Written request: Quote the listing below in its entirety.

Recorded information:
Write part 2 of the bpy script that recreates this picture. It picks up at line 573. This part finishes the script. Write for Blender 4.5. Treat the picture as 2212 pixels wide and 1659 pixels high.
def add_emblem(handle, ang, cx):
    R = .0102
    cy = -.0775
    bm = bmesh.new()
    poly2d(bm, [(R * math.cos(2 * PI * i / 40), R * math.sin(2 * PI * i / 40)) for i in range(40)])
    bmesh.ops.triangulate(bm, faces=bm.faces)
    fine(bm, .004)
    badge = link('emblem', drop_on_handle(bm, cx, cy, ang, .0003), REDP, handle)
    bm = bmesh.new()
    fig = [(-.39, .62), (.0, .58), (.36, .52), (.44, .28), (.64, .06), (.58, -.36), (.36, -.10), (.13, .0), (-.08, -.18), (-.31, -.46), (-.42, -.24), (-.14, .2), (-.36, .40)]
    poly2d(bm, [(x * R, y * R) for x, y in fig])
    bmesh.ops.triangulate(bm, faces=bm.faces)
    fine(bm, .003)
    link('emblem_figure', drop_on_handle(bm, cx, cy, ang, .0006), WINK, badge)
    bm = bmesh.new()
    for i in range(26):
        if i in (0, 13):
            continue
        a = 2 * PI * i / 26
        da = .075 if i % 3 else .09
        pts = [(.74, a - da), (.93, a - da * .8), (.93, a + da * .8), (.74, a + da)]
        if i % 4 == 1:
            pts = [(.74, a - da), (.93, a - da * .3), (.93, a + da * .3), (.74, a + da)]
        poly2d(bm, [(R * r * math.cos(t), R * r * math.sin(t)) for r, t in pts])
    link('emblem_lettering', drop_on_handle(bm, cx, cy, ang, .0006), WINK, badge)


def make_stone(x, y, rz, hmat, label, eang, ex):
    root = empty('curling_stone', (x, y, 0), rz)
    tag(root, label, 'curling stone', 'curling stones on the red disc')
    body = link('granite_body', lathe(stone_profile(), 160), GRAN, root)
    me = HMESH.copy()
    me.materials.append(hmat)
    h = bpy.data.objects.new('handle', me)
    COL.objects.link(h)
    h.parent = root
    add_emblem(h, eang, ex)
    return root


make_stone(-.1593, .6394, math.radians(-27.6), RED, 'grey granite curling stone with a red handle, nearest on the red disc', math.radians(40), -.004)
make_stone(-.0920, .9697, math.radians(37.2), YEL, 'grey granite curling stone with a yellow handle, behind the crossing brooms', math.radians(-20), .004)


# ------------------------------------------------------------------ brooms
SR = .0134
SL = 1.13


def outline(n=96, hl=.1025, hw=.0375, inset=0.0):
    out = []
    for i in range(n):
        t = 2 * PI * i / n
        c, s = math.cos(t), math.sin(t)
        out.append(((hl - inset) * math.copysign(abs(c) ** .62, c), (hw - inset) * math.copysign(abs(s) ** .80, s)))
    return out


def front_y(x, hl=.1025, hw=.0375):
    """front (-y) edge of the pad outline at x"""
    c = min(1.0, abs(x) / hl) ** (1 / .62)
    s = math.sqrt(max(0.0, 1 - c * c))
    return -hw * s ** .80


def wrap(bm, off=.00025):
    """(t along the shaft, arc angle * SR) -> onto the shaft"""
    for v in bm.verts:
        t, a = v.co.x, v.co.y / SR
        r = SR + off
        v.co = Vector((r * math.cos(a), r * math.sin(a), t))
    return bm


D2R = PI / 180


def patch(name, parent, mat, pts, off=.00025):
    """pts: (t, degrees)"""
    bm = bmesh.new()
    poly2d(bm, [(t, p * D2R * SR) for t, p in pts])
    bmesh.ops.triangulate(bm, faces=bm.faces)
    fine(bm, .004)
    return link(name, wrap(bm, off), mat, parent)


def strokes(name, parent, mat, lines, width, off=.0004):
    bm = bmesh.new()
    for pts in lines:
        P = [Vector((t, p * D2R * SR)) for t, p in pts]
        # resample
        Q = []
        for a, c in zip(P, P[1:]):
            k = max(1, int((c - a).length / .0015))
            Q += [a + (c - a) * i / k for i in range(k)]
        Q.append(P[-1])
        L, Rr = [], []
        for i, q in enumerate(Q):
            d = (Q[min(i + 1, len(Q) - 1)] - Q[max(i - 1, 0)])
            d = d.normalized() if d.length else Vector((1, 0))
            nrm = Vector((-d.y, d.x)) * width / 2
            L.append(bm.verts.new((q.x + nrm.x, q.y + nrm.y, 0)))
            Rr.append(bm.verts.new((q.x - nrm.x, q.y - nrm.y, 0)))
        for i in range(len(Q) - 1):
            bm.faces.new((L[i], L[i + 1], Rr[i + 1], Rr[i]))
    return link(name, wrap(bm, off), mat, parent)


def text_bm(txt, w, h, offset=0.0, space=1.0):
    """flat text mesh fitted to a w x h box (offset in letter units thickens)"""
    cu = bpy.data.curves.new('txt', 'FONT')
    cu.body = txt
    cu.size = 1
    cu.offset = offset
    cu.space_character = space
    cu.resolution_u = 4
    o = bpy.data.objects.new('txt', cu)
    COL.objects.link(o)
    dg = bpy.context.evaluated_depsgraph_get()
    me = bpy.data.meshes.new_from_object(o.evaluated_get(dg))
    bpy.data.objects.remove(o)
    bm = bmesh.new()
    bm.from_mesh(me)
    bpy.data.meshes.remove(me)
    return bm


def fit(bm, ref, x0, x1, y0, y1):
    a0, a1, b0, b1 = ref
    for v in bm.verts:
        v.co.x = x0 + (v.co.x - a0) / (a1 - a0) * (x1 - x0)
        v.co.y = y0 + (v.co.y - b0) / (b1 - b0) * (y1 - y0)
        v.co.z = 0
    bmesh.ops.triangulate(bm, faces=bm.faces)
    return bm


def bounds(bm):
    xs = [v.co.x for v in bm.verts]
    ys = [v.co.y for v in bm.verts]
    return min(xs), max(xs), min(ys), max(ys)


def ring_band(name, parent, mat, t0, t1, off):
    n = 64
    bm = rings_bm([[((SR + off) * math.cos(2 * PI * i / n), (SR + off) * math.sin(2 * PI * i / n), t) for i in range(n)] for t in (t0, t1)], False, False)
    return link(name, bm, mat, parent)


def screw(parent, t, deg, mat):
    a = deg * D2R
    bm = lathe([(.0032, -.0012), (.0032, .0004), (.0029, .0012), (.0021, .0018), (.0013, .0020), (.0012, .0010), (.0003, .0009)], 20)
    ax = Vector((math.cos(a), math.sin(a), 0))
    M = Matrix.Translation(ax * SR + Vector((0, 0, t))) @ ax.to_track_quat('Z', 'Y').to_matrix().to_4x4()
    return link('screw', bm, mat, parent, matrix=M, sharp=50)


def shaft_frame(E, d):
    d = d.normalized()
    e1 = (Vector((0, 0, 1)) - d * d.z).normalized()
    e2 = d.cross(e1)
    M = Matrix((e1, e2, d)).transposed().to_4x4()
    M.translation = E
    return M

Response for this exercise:
Write part 2 of the bpy script that recreates this picture. It picks up at line 573. This part finishes the script. Write for Blender 4.5. Treat the picture as 2212 pixels wide and 1659 pixels high.
def add_emblem(handle, ang, cx):
    R = .0102
    cy = -.0775
    bm = bmesh.new()
    poly2d(bm, [(R * math.cos(2 * PI * i / 40), R * math.sin(2 * PI * i / 40)) for i in range(40)])
    bmesh.ops.triangulate(bm, faces=bm.faces)
    fine(bm, .004)
    badge = link('emblem', drop_on_handle(bm, cx, cy, ang, .0003), REDP, handle)
    bm = bmesh.new()
    fig = [(-.39, .62), (.0, .58), (.36, .52), (.44, .28), (.64, .06), (.58, -.36), (.36, -.10), (.13, .0), (-.08, -.18), (-.31, -.46), (-.42, -.24), (-.14, .2), (-.36, .40)]
    poly2d(bm, [(x * R, y * R) for x, y in fig])
    bmesh.ops.triangulate(bm, faces=bm.faces)
    fine(bm, .003)
    link('emblem_figure', drop_on_handle(bm, cx, cy, ang, .0006), WINK, badge)
    bm = bmesh.new()
    for i in range(26):
        if i in (0, 13):
            continue
        a = 2 * PI * i / 26
        da = .075 if i % 3 else .09
        pts = [(.74, a - da), (.93, a - da * .8), (.93, a + da * .8), (.74, a + da)]
        if i % 4 == 1:
            pts = [(.74, a - da), (.93, a - da * .3), (.93, a + da * .3), (.74, a + da)]
        poly2d(bm, [(R * r * math.cos(t), R * r * math.sin(t)) for r, t in pts])
    link('emblem_lettering', drop_on_handle(bm, cx, cy, ang, .0006), WINK, badge)


def make_stone(x, y, rz, hmat, label, eang, ex):
    root = empty('curling_stone', (x, y, 0), rz)
    tag(root, label, 'curling stone', 'curling stones on the red disc')
    body = link('granite_body', lathe(stone_profile(), 160), GRAN, root)
    me = HMESH.copy()
    me.materials.append(hmat)
    h = bpy.data.objects.new('handle', me)
    COL.objects.link(h)
    h.parent = root
    add_emblem(h, eang, ex)
    return root


make_stone(-.1593, .6394, math.radians(-27.6), RED, 'grey granite curling stone with a red handle, nearest on the red disc', math.radians(40), -.004)
make_stone(-.0920, .9697, math.radians(37.2), YEL, 'grey granite curling stone with a yellow handle, behind the crossing brooms', math.radians(-20), .004)


# ------------------------------------------------------------------ brooms
SR = .0134
SL = 1.13


def outline(n=96, hl=.1025, hw=.0375, inset=0.0):
    out = []
    for i in range(n):
        t = 2 * PI * i / n
        c, s = math.cos(t), math.sin(t)
        out.append(((hl - inset) * math.copysign(abs(c) ** .62, c), (hw - inset) * math.copysign(abs(s) ** .80, s)))
    return out


def front_y(x, hl=.1025, hw=.0375):
    """front (-y) edge of the pad outline at x"""
    c = min(1.0, abs(x) / hl) ** (1 / .62)
    s = math.sqrt(max(0.0, 1 - c * c))
    return -hw * s ** .80


def wrap(bm, off=.00025):
    """(t along the shaft, arc angle * SR) -> onto the shaft"""
    for v in bm.verts:
        t, a = v.co.x, v.co.y / SR
        r = SR + off
        v.co = Vector((r * math.cos(a), r * math.sin(a), t))
    return bm


D2R = PI / 180


def patch(name, parent, mat, pts, off=.00025):
    """pts: (t, degrees)"""
    bm = bmesh.new()
    poly2d(bm, [(t, p * D2R * SR) for t, p in pts])
    bmesh.ops.triangulate(bm, faces=bm.faces)
    fine(bm, .004)
    return link(name, wrap(bm, off), mat, parent)


def strokes(name, parent, mat, lines, width, off=.0004):
    bm = bmesh.new()
    for pts in lines:
        P = [Vector((t, p * D2R * SR)) for t, p in pts]
        # resample
        Q = []
        for a, c in zip(P, P[1:]):
            k = max(1, int((c - a).length / .0015))
            Q += [a + (c - a) * i / k for i in range(k)]
        Q.append(P[-1])
        L, Rr = [], []
        for i, q in enumerate(Q):
            d = (Q[min(i + 1, len(Q) - 1)] - Q[max(i - 1, 0)])
            d = d.normalized() if d.length else Vector((1, 0))
            nrm = Vector((-d.y, d.x)) * width / 2
            L.append(bm.verts.new((q.x + nrm.x, q.y + nrm.y, 0)))
            Rr.append(bm.verts.new((q.x - nrm.x, q.y - nrm.y, 0)))
        for i in range(len(Q) - 1):
            bm.faces.new((L[i], L[i + 1], Rr[i + 1], Rr[i]))
    return link(name, wrap(bm, off), mat, parent)


def text_bm(txt, w, h, offset=0.0, space=1.0):
    """flat text mesh fitted to a w x h box (offset in letter units thickens)"""
    cu = bpy.data.curves.new('txt', 'FONT')
    cu.body = txt
    cu.size = 1
    cu.offset = offset
    cu.space_character = space
    cu.resolution_u = 4
    o = bpy.data.objects.new('txt', cu)
    COL.objects.link(o)
    dg = bpy.context.evaluated_depsgraph_get()
    me = bpy.data.meshes.new_from_object(o.evaluated_get(dg))
    bpy.data.objects.remove(o)
    bm = bmesh.new()
    bm.from_mesh(me)
    bpy.data.meshes.remove(me)
    return bm


def fit(bm, ref, x0, x1, y0, y1):
    a0, a1, b0, b1 = ref
    for v in bm.verts:
        v.co.x = x0 + (v.co.x - a0) / (a1 - a0) * (x1 - x0)
        v.co.y = y0 + (v.co.y - b0) / (b1 - b0) * (y1 - y0)
        v.co.z = 0
    bmesh.ops.triangulate(bm, faces=bm.faces)
    return bm


def bounds(bm):
    xs = [v.co.x for v in bm.verts]
    ys = [v.co.y for v in bm.verts]
    return min(xs), max(xs), min(ys), max(ys)


def ring_band(name, parent, mat, t0, t1, off):
    n = 64
    bm = rings_bm([[((SR + off) * math.cos(2 * PI * i / n), (SR + off) * math.sin(2 * PI * i / n), t) for i in range(n)] for t in (t0, t1)], False, False)
    return link(name, bm, mat, parent)


def screw(parent, t, deg, mat):
    a = deg * D2R
    bm = lathe([(.0032, -.0012), (.0032, .0004), (.0029, .0012), (.0021, .0018), (.0013, .0020), (.0012, .0010), (.0003, .0009)], 20)
    ax = Vector((math.cos(a), math.sin(a), 0))
    M = Matrix.Translation(ax * SR + Vector((0, 0, t))) @ ax.to_track_quat('Z', 'Y').to_matrix().to_4x4()
    return link('screw', bm, mat, parent, matrix=M, sharp=50)


def shaft_frame(E, d):
    d = d.normalized()
    e1 = (Vector((0, 0, 1)) - d * d.z).normalized()
    e2 = d.cross(e1)
    M = Matrix((e1, e2, d)).transposed().to_4x4()
    M.translation = E
    return M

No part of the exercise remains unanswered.